Обычаи средневекового европейского рыцарства требовали, чтобы князь, возглавляющий войско, сражался на виду — под хоругвью и при всех регалиях, увлекая своим примером дружину. Степные же военачальники выбирали удобное место, чтоб можно было наблюдать за битвой и руководить ею, а при неблагоприятном ее исходе спастись на лучшем скакуне. Не знаю, думал ли Дмитрий о внимательных взглядах на него из далекого нашего будущего, но поступил он в свой звездный час так, как никто из полководцев не поступал ни до него, ни после. Облачившись на виду всего войска в доспехи рядового ратника, он растворился в центре Большого полка, в своем народе, чтобы победить вместе с ним или умереть вместе с ним, а каждый воевода, самостоятельно оценивая обстановку, великолепно знал «свой маневр» и не нуждался в главном командовании — это было вершиной воинского искусства всех времен…
Перейдем к чрезвычайно важному! Совсем — совсем не случайно мы, вспоминая наше давнее или сравнительно недавнее прошлое, говорим о славе русского оружия.
Прежде чем приостановиться на этой теме в связи с Куликовской битвой, хочу поделиться с читателем одним своим личным впечатлением. Живу я напротив Третьяковки. Прямо перед окнами — церковь Николы в Толмачах, без куполов, служащая пока хранилищем картин, а чуть наискосок — вход в знаменитую на весь свет картинную галерею, ее изумительный васнецовский фасад. Нет — нет да захожу я туда, чтоб вновь и вновь насладиться творениями великих русских мастеров кисти, отдохнуть, укрепиться духом, повспоминать, прикоснуться к истории…

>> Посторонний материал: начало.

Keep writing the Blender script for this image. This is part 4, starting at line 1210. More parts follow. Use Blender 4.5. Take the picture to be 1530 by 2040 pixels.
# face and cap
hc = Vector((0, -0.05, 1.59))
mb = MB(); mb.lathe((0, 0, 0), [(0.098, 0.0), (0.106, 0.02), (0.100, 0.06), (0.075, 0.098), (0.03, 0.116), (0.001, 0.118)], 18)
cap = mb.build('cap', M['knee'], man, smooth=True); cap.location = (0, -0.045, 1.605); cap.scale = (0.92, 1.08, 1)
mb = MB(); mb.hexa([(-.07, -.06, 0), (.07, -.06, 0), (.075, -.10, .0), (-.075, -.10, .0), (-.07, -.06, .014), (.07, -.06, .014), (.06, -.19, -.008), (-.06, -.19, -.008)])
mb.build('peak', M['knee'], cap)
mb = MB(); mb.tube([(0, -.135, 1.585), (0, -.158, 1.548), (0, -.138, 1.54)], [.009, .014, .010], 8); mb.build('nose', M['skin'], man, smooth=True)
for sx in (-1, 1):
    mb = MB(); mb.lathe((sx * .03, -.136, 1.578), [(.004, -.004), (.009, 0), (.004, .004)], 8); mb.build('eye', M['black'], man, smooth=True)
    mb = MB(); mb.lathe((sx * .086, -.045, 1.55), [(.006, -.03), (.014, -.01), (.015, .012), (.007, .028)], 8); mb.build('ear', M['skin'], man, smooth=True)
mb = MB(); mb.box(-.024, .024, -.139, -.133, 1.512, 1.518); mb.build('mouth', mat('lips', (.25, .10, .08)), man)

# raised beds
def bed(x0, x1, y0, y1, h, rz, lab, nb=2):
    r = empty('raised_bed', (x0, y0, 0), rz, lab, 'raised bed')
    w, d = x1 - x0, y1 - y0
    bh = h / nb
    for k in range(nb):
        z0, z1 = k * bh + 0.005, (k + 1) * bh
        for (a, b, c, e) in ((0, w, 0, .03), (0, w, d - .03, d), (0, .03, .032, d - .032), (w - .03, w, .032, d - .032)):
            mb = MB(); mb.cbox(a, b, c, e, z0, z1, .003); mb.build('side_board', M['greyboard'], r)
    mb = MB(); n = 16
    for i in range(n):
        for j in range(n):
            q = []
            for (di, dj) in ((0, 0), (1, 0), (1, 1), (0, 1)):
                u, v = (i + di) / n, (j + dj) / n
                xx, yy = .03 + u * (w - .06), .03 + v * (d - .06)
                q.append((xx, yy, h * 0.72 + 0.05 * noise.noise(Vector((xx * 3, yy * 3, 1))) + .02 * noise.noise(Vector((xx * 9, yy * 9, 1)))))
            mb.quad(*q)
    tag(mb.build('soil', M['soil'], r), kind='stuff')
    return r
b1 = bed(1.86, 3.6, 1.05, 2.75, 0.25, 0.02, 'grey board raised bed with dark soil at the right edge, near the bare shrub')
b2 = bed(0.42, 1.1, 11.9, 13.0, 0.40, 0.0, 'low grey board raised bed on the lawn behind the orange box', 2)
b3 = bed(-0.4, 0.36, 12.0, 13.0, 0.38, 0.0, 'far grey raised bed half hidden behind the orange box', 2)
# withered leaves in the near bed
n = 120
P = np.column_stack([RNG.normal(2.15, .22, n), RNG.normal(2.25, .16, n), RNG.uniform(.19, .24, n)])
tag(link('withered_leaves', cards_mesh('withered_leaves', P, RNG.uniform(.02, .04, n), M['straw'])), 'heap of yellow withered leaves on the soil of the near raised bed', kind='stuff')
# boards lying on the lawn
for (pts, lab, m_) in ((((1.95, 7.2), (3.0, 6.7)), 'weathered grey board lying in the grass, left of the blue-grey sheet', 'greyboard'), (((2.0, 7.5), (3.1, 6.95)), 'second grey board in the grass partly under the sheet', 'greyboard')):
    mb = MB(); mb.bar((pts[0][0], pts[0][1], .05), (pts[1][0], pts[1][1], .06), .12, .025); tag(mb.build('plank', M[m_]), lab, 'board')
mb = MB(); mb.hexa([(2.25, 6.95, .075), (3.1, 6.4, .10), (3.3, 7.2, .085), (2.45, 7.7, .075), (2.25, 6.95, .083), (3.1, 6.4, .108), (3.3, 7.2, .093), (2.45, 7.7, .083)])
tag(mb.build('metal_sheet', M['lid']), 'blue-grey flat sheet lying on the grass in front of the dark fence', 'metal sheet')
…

Восприятие произведений искусства у каждого человека индивидуально, и когда я стою перед знаменитым полотном Виктора Михайловича Васнецова, на котором изображены Илья Муромец, Добрыня Никитич и Алеша Попович, товижу в нем величественный триединый символ русского, украинского и белорусского народов, охраняющих богатырскую заставу… А вот замечательная картина «Утро на Куликовом поле», которую Александр Бубнов начал писать в 1943 году — переломном в истории Великой Отечественной войны. В полотне этом тоже сквозит образнохудожественная символика. Мужик с топором на переднем плане, Дмитрий Донской на коне, а за ним — сермяжно-лапотная Русь чуть ли не с дрекольем… Однако реальное утро 8 сентября 1380 года на поле Куликовом было все же другим!
Какие бы ни были разнотолки среди ученых относительно подлинной численности войск Дмитрия и Мамая, почти все они сходятся на том, что новая орда, нагрянувшая на Русь, значительно превосходила числом русское воинство. Как же оно могло нанести столь сокрушительное поражение Мамаю и его «князьям», его самому многочисленному за всю историю европейского средневековья войску? Чудо?
Любознательный Читатель. Чудес на свете, как известно, не бывает — все имеет реальную основу, материалистическое объяснение… Мамаева орда была втянута в мешок, вынужденные спешиться степняки потеряли маневренные преимущества, сражались только на фронте, занятом войском Дмитрия…
— Все верно, только кроме тактических и стратегических причин было еще одно, чрезвычайное важное. Археологи, историки, военные специалисты издавна изучали и изучают боевую технику средневековья — назову А. Н. Кирпичникова, А. В. Арциховского, Б. А. Рыбакова, Г. А. Федорова — Давыдова, А. А. Строкова, В. Г. Федорова; данные о русском оружии средневековья давал и дает разнообразный и богатый археологический материал, былины, летописи, изография, литература, исторические сочинения разноязычных авторов. И я, суммируя их сведения, оставляю любознательного читателя наедине с историком.
Историк. Своего рода символом мощи и совершенства военной техники средневековой Руси можно счесть тяжелые и длинные, до ста семидесяти сантиметров, стальные стрелы середины XII века с металлическим стабилизатором, хранящиеся в Оружейной палате Кремля. По некоторым данным, их изобрел и применил сын Андрея Боголюбского Изяслав. Чтобы послать такой снаряд в гущу врагов, нужно было иметь очень сильный самострел. Степной всадник, пусть и великолепно владеющий своим главным оружием, стрелял чаще всего с коня, управляя им и одновременно натягивая тетиву и прицеливаясь — дальность полета стрелы и меткость попаданий снижались. Пеший же русский воин, стоявший на оборонительном валу, крепостной стене или в строю, хорошо защищенный броней, мог спокойно целиться из надежного и сильного, с прицельной рамкой самострела, технически довольно сложного устройства, где «тетива натягивается крючком, крючок натягивается гребенкой, которая передвигается системой двух шестерен» (Рыбаков Б. А. Русское военное искусство X — XIII вв. М" 1945, с. 19).